* [Required work] Seek out every line containing the word "Blender", and copy each.

* [Records with scene code]
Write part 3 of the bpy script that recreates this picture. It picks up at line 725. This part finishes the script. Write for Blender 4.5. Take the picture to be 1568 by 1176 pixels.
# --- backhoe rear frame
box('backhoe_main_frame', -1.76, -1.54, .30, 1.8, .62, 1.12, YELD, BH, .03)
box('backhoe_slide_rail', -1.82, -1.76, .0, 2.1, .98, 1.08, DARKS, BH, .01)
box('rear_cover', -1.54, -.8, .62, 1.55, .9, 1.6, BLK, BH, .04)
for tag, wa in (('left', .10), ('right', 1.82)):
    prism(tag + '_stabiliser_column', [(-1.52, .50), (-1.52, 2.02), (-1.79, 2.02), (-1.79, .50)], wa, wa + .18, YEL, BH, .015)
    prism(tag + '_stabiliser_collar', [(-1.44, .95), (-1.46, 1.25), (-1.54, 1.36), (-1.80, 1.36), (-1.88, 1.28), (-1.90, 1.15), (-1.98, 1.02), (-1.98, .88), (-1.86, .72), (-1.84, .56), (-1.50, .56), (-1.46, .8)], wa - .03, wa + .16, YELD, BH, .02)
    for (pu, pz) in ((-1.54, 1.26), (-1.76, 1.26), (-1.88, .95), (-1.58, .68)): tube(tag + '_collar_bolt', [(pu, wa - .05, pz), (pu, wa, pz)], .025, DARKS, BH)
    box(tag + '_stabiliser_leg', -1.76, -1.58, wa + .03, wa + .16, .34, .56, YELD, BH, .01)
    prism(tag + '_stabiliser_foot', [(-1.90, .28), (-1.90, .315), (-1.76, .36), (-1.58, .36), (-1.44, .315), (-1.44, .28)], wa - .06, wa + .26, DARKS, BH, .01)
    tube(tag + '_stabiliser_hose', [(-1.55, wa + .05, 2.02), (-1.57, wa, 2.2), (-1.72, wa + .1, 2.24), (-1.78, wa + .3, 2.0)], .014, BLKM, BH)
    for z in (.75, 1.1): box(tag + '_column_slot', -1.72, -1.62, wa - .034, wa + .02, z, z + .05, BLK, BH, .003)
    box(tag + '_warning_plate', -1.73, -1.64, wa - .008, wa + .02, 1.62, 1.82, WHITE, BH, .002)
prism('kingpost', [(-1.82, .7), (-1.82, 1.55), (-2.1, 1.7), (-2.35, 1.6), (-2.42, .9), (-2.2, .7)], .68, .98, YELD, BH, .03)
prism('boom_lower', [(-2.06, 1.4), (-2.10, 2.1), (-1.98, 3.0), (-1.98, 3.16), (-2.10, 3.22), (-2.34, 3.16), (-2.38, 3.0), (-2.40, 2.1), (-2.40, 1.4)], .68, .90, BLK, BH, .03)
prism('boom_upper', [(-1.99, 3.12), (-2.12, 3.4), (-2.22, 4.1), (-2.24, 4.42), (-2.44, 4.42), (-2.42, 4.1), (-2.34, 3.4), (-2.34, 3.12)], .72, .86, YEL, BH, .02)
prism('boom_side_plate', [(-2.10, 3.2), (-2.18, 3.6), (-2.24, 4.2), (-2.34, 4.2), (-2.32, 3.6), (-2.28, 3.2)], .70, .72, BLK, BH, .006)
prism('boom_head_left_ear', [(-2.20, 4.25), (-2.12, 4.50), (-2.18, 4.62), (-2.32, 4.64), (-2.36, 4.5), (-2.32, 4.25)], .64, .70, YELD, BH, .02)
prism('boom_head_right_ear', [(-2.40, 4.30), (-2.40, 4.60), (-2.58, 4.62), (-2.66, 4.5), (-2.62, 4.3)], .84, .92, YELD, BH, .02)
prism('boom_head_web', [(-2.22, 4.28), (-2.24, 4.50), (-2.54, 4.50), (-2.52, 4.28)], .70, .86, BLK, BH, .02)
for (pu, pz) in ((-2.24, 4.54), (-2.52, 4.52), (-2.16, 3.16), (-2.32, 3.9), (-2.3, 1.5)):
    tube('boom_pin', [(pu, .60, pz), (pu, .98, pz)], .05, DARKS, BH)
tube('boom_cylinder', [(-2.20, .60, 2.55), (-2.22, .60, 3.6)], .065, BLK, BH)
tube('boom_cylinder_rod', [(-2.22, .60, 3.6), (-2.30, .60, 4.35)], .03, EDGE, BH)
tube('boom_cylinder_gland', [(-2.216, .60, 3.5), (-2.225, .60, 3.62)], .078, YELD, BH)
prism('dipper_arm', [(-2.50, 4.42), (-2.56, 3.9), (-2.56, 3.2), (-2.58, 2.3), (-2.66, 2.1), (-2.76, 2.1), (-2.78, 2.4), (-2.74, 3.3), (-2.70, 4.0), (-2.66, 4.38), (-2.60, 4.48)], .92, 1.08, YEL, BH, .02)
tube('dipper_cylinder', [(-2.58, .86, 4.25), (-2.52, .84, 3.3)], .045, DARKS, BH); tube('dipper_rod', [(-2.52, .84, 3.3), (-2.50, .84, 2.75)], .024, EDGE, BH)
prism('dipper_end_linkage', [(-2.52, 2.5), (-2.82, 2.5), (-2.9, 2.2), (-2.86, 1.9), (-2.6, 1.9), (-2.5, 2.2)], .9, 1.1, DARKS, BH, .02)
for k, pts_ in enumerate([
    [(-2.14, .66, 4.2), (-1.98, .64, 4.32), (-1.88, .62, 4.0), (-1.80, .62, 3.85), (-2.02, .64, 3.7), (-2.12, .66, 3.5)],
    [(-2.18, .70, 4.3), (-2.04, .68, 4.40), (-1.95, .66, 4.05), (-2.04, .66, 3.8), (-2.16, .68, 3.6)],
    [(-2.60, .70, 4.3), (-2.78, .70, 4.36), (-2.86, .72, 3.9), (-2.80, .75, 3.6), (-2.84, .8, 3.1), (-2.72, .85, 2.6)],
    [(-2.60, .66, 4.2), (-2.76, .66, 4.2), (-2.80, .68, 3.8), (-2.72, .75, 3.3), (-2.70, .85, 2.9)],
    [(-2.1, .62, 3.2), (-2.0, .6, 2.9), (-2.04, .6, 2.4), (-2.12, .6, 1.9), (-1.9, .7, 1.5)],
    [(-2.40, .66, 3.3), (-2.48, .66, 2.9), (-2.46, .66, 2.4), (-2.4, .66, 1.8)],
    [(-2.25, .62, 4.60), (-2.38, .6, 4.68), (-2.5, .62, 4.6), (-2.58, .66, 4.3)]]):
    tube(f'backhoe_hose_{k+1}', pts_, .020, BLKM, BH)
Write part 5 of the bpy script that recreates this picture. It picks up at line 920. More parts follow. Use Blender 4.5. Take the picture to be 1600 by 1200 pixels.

* [Full solution]
Write part 3 of the bpy script that recreates this picture. It picks up at line 725. This part finishes the script. Write for Blender 4.5. Take the picture to be 1568 by 1176 pixels.
Write part 5 of the bpy script that recreates this picture. It picks up at line 920. More parts follow. Use Blender 4.5. Take the picture to be 1600 by 1200 pixels.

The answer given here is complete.